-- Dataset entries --
** Begin **

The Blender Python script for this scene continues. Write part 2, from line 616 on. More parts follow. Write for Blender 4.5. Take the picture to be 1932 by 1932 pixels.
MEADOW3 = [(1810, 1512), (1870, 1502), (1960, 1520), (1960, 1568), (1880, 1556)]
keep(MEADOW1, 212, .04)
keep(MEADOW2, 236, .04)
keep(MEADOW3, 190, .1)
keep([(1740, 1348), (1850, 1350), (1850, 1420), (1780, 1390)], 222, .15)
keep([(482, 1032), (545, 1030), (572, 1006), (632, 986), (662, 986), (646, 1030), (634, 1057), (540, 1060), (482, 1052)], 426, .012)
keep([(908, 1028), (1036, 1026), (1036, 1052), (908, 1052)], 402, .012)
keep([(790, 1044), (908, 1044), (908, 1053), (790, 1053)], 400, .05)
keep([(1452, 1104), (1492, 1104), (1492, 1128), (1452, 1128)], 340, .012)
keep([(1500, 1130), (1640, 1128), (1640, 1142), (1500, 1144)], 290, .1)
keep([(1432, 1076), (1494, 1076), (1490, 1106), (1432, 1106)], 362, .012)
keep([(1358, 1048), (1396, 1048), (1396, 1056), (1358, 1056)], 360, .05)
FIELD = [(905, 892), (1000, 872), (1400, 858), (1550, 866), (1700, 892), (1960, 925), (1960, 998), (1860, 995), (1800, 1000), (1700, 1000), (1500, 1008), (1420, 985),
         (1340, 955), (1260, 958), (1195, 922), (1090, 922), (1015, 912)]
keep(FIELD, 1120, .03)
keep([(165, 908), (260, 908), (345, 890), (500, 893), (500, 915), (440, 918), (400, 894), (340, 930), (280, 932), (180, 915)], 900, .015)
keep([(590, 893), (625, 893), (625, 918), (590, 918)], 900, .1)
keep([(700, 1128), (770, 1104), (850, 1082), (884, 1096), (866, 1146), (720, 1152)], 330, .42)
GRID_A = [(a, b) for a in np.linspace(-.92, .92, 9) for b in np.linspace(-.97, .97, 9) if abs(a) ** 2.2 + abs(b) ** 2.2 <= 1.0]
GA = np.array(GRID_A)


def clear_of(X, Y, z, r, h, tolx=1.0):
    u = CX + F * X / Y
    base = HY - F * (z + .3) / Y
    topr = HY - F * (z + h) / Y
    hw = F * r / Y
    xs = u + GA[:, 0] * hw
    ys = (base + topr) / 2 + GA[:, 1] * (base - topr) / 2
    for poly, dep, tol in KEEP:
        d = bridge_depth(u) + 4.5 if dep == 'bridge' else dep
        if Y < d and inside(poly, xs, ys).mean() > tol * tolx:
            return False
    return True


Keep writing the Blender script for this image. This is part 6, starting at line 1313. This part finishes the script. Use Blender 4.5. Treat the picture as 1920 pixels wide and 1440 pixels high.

** End **

-- Task details --
Repeat every line of the data, exactly and in full.

-- Full answer --
The Blender Python script for this scene continues. Write part 2, from line 616 on. More parts follow. Write for Blender 4.5. Take the picture to be 1932 by 1932 pixels.
MEADOW3 = [(1810, 1512), (1870, 1502), (1960, 1520), (1960, 1568), (1880, 1556)]
keep(MEADOW1, 212, .04)
keep(MEADOW2, 236, .04)
keep(MEADOW3, 190, .1)
keep([(1740, 1348), (1850, 1350), (1850, 1420), (1780, 1390)], 222, .15)
keep([(482, 1032), (545, 1030), (572, 1006), (632, 986), (662, 986), (646, 1030), (634, 1057), (540, 1060), (482, 1052)], 426, .012)
keep([(908, 1028), (1036, 1026), (1036, 1052), (908, 1052)], 402, .012)
keep([(790, 1044), (908, 1044), (908, 1053), (790, 1053)], 400, .05)
keep([(1452, 1104), (1492, 1104), (1492, 1128), (1452, 1128)], 340, .012)
keep([(1500, 1130), (1640, 1128), (1640, 1142), (1500, 1144)], 290, .1)
keep([(1432, 1076), (1494, 1076), (1490, 1106), (1432, 1106)], 362, .012)
keep([(1358, 1048), (1396, 1048), (1396, 1056), (1358, 1056)], 360, .05)
FIELD = [(905, 892), (1000, 872), (1400, 858), (1550, 866), (1700, 892), (1960, 925), (1960, 998), (1860, 995), (1800, 1000), (1700, 1000), (1500, 1008), (1420, 985),
         (1340, 955), (1260, 958), (1195, 922), (1090, 922), (1015, 912)]
keep(FIELD, 1120, .03)
keep([(165, 908), (260, 908), (345, 890), (500, 893), (500, 915), (440, 918), (400, 894), (340, 930), (280, 932), (180, 915)], 900, .015)
keep([(590, 893), (625, 893), (625, 918), (590, 918)], 900, .1)
keep([(700, 1128), (770, 1104), (850, 1082), (884, 1096), (866, 1146), (720, 1152)], 330, .42)
GRID_A = [(a, b) for a in np.linspace(-.92, .92, 9) for b in np.linspace(-.97, .97, 9) if abs(a) ** 2.2 + abs(b) ** 2.2 <= 1.0]
GA = np.array(GRID_A)


def clear_of(X, Y, z, r, h, tolx=1.0):
    u = CX + F * X / Y
    base = HY - F * (z + .3) / Y
    topr = HY - F * (z + h) / Y
    hw = F * r / Y
    xs = u + GA[:, 0] * hw
    ys = (base + topr) / 2 + GA[:, 1] * (base - topr) / 2
    for poly, dep, tol in KEEP:
        d = bridge_depth(u) + 4.5 if dep == 'bridge' else dep
        if Y < d and inside(poly, xs, ys).mean() > tol * tolx:
            return False
    return True


Keep writing the Blender script for this image. This is part 6, starting at line 1313. This part finishes the script. Use Blender 4.5. Treat the picture as 1920 pixels wide and 1440 pixels high.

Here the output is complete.